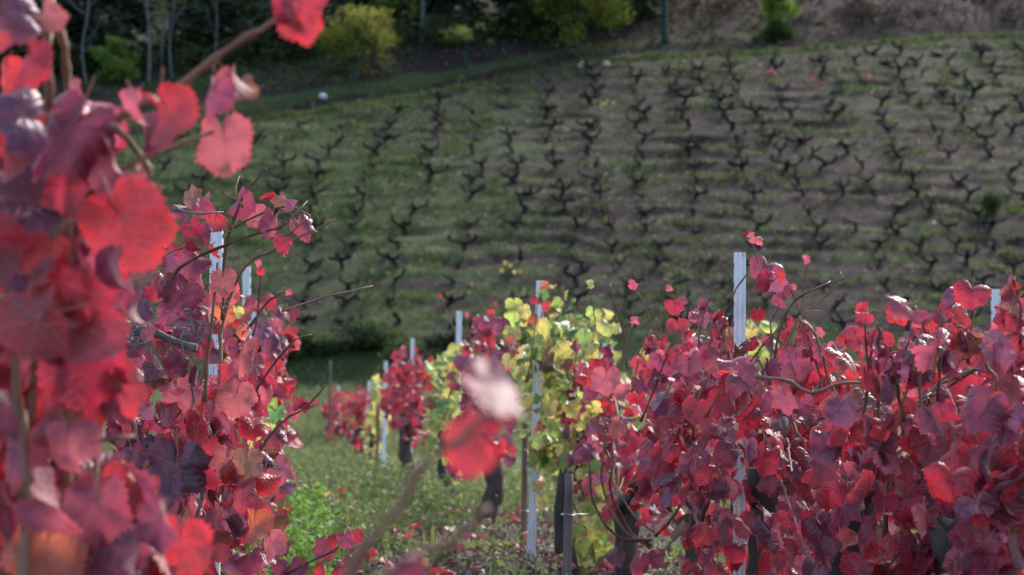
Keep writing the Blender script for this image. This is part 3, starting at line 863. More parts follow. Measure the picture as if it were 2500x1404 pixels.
vine('grapevine', 'yellow and red vine glimpsed through the blurred leaves near the left edge', bE, bE + Vector((0, 0, .6)),
     [(-80, 800), (60, 830), (140, 850), (160, 1150), (-60, 1200)], zrange(12.5, 14.5), 110, 6, {'Y': 30, 'L': 30, 'C': 20, 'R': 10}, rg, False, .09, .14)

# ================================================================== MIDDLE ROW
rg = random.Random(51)
b1 = rowp(1.72, 5.2)
poly1 = [(2270, 830), (2330, 790), (2400, 860), (2450, 790), (2540, 770), (2540, 1440), (2270, 1440)]
v1 = vine('grapevine', 'big red and purple vine in the lower right corner, nearest of the right-hand row', b1, b1 + Vector((0, 0, .5)), poly1,
          zrow(1.5, 2.1, 4.5, 7.2), 235, 10, REDS, rg, True, .072, .115, whips=5)
Z1 = 5.6
for L in [(2372, 722, 80, 260, 15, 20, 'u', 'C'), (2330, 740, 70, 210, 20, 45, 'u', 'V'), (2310, 752, 66, 260, 40, 0, 'u', 'C'), (2295, 795, 84, 220, 25, 20, 'u', 'P'), (2340, 790, 84, 290, 30, 10, 'l', 'R'),
          (2350, 845, 130, 255, 10, 20, 'u', 'P'), (2405, 870, 100, 290, 20, 10, 'u', 'C'), (2200, 745, 84, 200, 20, 40, 'u', 'K'), (2195, 765, 70, 280, 20, 10, 'u', 'R'), (2245, 770, 60, 340, 20, 45, 'u', 'P'),
          (2235, 790, 56, 270, 40, 10, 'u', 'K'), (2115, 772, 60, 10, 20, 50, 'u', 'C'), (2110, 760, 50, 190, 20, 30, 'u', 'R'), (2470, 770, 90, 260, 10, 20, 'u', 'P'), (2455, 800, 70, 240, 20, 20, 'u', 'K'), (2440, 890, 110, 270, 30, 5, 'u', 'C'),
          (2490, 830, 90, 280, 20, 10, 'u', 'P'), (2400, 1000, 165, 250, 15, 5, 'l', 'C'), (2470, 1000, 150, 270, 25, 10, 'u', 'P'), (2450, 930, 110, 250, 15, 20, 'u', 'C'), (2180, 1120, 115, 260, 10, 20, 'u', 'P'), (2245, 1100, 110, 285, 40, 0, 'u', 'R'),
          (2095, 1215, 90, 270, 55, 0, 'l', 'B'), (2310, 1160, 100, 200, 20, 45, 'u', 'V'), (2380, 1190, 110, 270, 20, 15, 'u', 'C'), (2350, 1280, 110, 250, 15, 30, 'u', 'V'), (2290, 1340, 110, 300, 20, 30, 'u', 'V'), (2200, 1350, 100, 190, 15, 40, 'u', 'K'),
          (2440, 1290, 110, 260, 10, 10, 'l', 'O'), (2470, 1360, 110, 260, 20, 0, 'l', 'S'), (2100, 1050, 70, 280, 10, 10, 'l', 'R'), (2030, 1060, 80, 260, 20, 0, 'l', 'R'), (2180, 960, 60, 260, 40, 0, 'l', 'O'), (2125, 935, 50, 270, 50, 0, 'l', 'R')]:
    hand_leaf(v1, rg, *L, Z1 + rg.uniform(-.2, .25))
for pts, r0, r1, mt in (
    ([(2150, 1440), (2165, 1250), (2190, 1120), (2225, 1010), (2330, 935), (2440, 870)], .006, .002, 'cane_dark'),
    ([(2155, 1440), (2170, 1150), (2240, 1000), (2300, 940), (2500, 840)], .005, .002, 'cane'),
    ([(2480, 1200), (2420, 1290), (2390, 1404)], .004, .002, 'cane_dark'),
    ([(2170, 1060), (2220, 1000), (2340, 890), (2380, 760)], .0035, .0016, 'cane'),
    ([(1840, 920), (1920, 930), (1980, 960), (2060, 935), (2180, 940)], .0045, .003, 'cane'),
    ([(2150, 960), (2200, 880), (2230, 800)], .003, .0016, 'cane_dark'),
    ([(2120, 930), (2115, 850), (2110, 790)], .0026, .0014, 'cane_dark')):
    cane(v1, rg, [at(x, y, Z1 + rg.uniform(-.03, .05)) for x, y in pts], r0, r1, mt, zig=0.004)
trunk(v1, rg, at(2230, 1020, 5.75), at(2360, 1030, 5.65), .011, .008, 'cane_grey', 'arm', .006, 9, 8)
for i in range(12):
    tendril(v1, rg, at(rg.uniform(2240, 2370), rg.uniform(1005, 1050), 5.6), rg.uniform(.025, .05))

rg = random.Random(61)
b2 = rowp(1.74, 6.2)
v2b = vine('grapevine', 'red vine between the corner vine and the one around the tall ribbed post', b2, b2 + Vector((0, 0, .55)),
           [(2000, 880), (2060, 860), (2140, 880), (2200, 860), (2290, 840), (2290, 1440), (2000, 1440)], zrow(1.45, 2.05, 5.2, 7.6), 275, 11, REDS, rg, True, .072, .115, whips=7)
b2 = rowp(1.78, 7.5)
poly2 = [(1770, 850), (1840, 880), (1900, 870), (1960, 870), (2020, 870), (2020, 1440), (1760, 1440)]
v2 = vine('grapevine', 'dense red vine around the tall ribbed steel post, long dry shoots rising above it', b2, b2 + Vector((0, 0, .6)), poly2,
          zrow(1.45, 2.05, 5.8, 9.0), 260, 12, REDS, rg, True, .075, .118, whips=7)
Z2 = 7.3
for L in [(1868, 662, 74, 250, 15, 20, 'u', 'P'), (1888, 685, 74, 290, 20, 10, 'u', 'V'), (1865, 690, 60, 220, 20, 20, 'u', 'C'), (1900, 675, 50, 300, 40, 10, 'l', 'R'), (1905, 735, 50, 260, 50, 0, 'u', 'P'), (1915, 715, 40, 280, 20, 20, 'u', 'P'),
          (1968, 633, 26, 20, 10, 40, 'u', 'K'), (1850, 768, 40, 280, 30, 0, 'u', 'R'), (1935, 702, 22, 10, 20, 40, 'u', 'K'), (1838, 582, 34, 20, 20, 55, 'u', 'K'), (1822, 575, 26, 230, 40, 20, 'u', 'C'), (1852, 590, 28, 340, 20, 50, 'u', 'K'),
          (2000, 812, 34, 300, 70, 0, 'u', 'K'), (1650, 750, 40, 280, 30, 0, 'u', 'C'), (2080, 815, 60, 170, 30, 50, 'u', 'V'), (2090, 825, 60, 280, 40, 20, 'u', 'C'),
          (1945, 870, 60, 190, 20, 40, 'u', 'P'), (1960, 900, 70, 280, 20, 10, 'u', 'P'), (1910, 1060, 70, 240, 20, 30, 'u', 'V'), (1900, 985, 70, 200, 10, 45, 'u', 'V'), (1835, 1010, 74, 260, 10, 10, 'l', 'R')]:
    hand_leaf(v2, rg, *L, Z2 + rg.uniform(-.15, .15))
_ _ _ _
Repeat the material exactly as it reads, without any of its pictures.

* **Exercise response**
Keep writing the Blender script for this image. This is part 3, starting at line 863. More parts follow. Measure the picture as if it were 2500x1404 pixels.
vine('grapevine', 'yellow and red vine glimpsed through the blurred leaves near the left edge', bE, bE + Vector((0, 0, .6)),
     [(-80, 800), (60, 830), (140, 850), (160, 1150), (-60, 1200)], zrange(12.5, 14.5), 110, 6, {'Y': 30, 'L': 30, 'C': 20, 'R': 10}, rg, False, .09, .14)

# ================================================================== MIDDLE ROW
rg = random.Random(51)
b1 = rowp(1.72, 5.2)
poly1 = [(2270, 830), (2330, 790), (2400, 860), (2450, 790), (2540, 770), (2540, 1440), (2270, 1440)]
v1 = vine('grapevine', 'big red and purple vine in the lower right corner, nearest of the right-hand row', b1, b1 + Vector((0, 0, .5)), poly1,
          zrow(1.5, 2.1, 4.5, 7.2), 235, 10, REDS, rg, True, .072, .115, whips=5)
Z1 = 5.6
for L in [(2372, 722, 80, 260, 15, 20, 'u', 'C'), (2330, 740, 70, 210, 20, 45, 'u', 'V'), (2310, 752, 66, 260, 40, 0, 'u', 'C'), (2295, 795, 84, 220, 25, 20, 'u', 'P'), (2340, 790, 84, 290, 30, 10, 'l', 'R'),
          (2350, 845, 130, 255, 10, 20, 'u', 'P'), (2405, 870, 100, 290, 20, 10, 'u', 'C'), (2200, 745, 84, 200, 20, 40, 'u', 'K'), (2195, 765, 70, 280, 20, 10, 'u', 'R'), (2245, 770, 60, 340, 20, 45, 'u', 'P'),
          (2235, 790, 56, 270, 40, 10, 'u', 'K'), (2115, 772, 60, 10, 20, 50, 'u', 'C'), (2110, 760, 50, 190, 20, 30, 'u', 'R'), (2470, 770, 90, 260, 10, 20, 'u', 'P'), (2455, 800, 70, 240, 20, 20, 'u', 'K'), (2440, 890, 110, 270, 30, 5, 'u', 'C'),
          (2490, 830, 90, 280, 20, 10, 'u', 'P'), (2400, 1000, 165, 250, 15, 5, 'l', 'C'), (2470, 1000, 150, 270, 25, 10, 'u', 'P'), (2450, 930, 110, 250, 15, 20, 'u', 'C'), (2180, 1120, 115, 260, 10, 20, 'u', 'P'), (2245, 1100, 110, 285, 40, 0, 'u', 'R'),
          (2095, 1215, 90, 270, 55, 0, 'l', 'B'), (2310, 1160, 100, 200, 20, 45, 'u', 'V'), (2380, 1190, 110, 270, 20, 15, 'u', 'C'), (2350, 1280, 110, 250, 15, 30, 'u', 'V'), (2290, 1340, 110, 300, 20, 30, 'u', 'V'), (2200, 1350, 100, 190, 15, 40, 'u', 'K'),
          (2440, 1290, 110, 260, 10, 10, 'l', 'O'), (2470, 1360, 110, 260, 20, 0, 'l', 'S'), (2100, 1050, 70, 280, 10, 10, 'l', 'R'), (2030, 1060, 80, 260, 20, 0, 'l', 'R'), (2180, 960, 60, 260, 40, 0, 'l', 'O'), (2125, 935, 50, 270, 50, 0, 'l', 'R')]:
    hand_leaf(v1, rg, *L, Z1 + rg.uniform(-.2, .25))
for pts, r0, r1, mt in (
    ([(2150, 1440), (2165, 1250), (2190, 1120), (2225, 1010), (2330, 935), (2440, 870)], .006, .002, 'cane_dark'),
    ([(2155, 1440), (2170, 1150), (2240, 1000), (2300, 940), (2500, 840)], .005, .002, 'cane'),
    ([(2480, 1200), (2420, 1290), (2390, 1404)], .004, .002, 'cane_dark'),
    ([(2170, 1060), (2220, 1000), (2340, 890), (2380, 760)], .0035, .0016, 'cane'),
    ([(1840, 920), (1920, 930), (1980, 960), (2060, 935), (2180, 940)], .0045, .003, 'cane'),
    ([(2150, 960), (2200, 880), (2230, 800)], .003, .0016, 'cane_dark'),
    ([(2120, 930), (2115, 850), (2110, 790)], .0026, .0014, 'cane_dark')):
    cane(v1, rg, [at(x, y, Z1 + rg.uniform(-.03, .05)) for x, y in pts], r0, r1, mt, zig=0.004)
trunk(v1, rg, at(2230, 1020, 5.75), at(2360, 1030, 5.65), .011, .008, 'cane_grey', 'arm', .006, 9, 8)
for i in range(12):
    tendril(v1, rg, at(rg.uniform(2240, 2370), rg.uniform(1005, 1050), 5.6), rg.uniform(.025, .05))

rg = random.Random(61)
b2 = rowp(1.74, 6.2)
v2b = vine('grapevine', 'red vine between the corner vine and the one around the tall ribbed post', b2, b2 + Vector((0, 0, .55)),
           [(2000, 880), (2060, 860), (2140, 880), (2200, 860), (2290, 840), (2290, 1440), (2000, 1440)], zrow(1.45, 2.05, 5.2, 7.6), 275, 11, REDS, rg, True, .072, .115, whips=7)
b2 = rowp(1.78, 7.5)
poly2 = [(1770, 850), (1840, 880), (1900, 870), (1960, 870), (2020, 870), (2020, 1440), (1760, 1440)]
v2 = vine('grapevine', 'dense red vine around the tall ribbed steel post, long dry shoots rising above it', b2, b2 + Vector((0, 0, .6)), poly2,
          zrow(1.45, 2.05, 5.8, 9.0), 260, 12, REDS, rg, True, .075, .118, whips=7)
Z2 = 7.3
for L in [(1868, 662, 74, 250, 15, 20, 'u', 'P'), (1888, 685, 74, 290, 20, 10, 'u', 'V'), (1865, 690, 60, 220, 20, 20, 'u', 'C'), (1900, 675, 50, 300, 40, 10, 'l', 'R'), (1905, 735, 50, 260, 50, 0, 'u', 'P'), (1915, 715, 40, 280, 20, 20, 'u', 'P'),
          (1968, 633, 26, 20, 10, 40, 'u', 'K'), (1850, 768, 40, 280, 30, 0, 'u', 'R'), (1935, 702, 22, 10, 20, 40, 'u', 'K'), (1838, 582, 34, 20, 20, 55, 'u', 'K'), (1822, 575, 26, 230, 40, 20, 'u', 'C'), (1852, 590, 28, 340, 20, 50, 'u', 'K'),
          (2000, 812, 34, 300, 70, 0, 'u', 'K'), (1650, 750, 40, 280, 30, 0, 'u', 'C'), (2080, 815, 60, 170, 30, 50, 'u', 'V'), (2090, 825, 60, 280, 40, 20, 'u', 'C'),
          (1945, 870, 60, 190, 20, 40, 'u', 'P'), (1960, 900, 70, 280, 20, 10, 'u', 'P'), (1910, 1060, 70, 240, 20, 30, 'u', 'V'), (1900, 985, 70, 200, 10, 45, 'u', 'V'), (1835, 1010, 74, 260, 10, 10, 'l', 'R')]:
    hand_leaf(v2, rg, *L, Z2 + rg.uniform(-.15, .15))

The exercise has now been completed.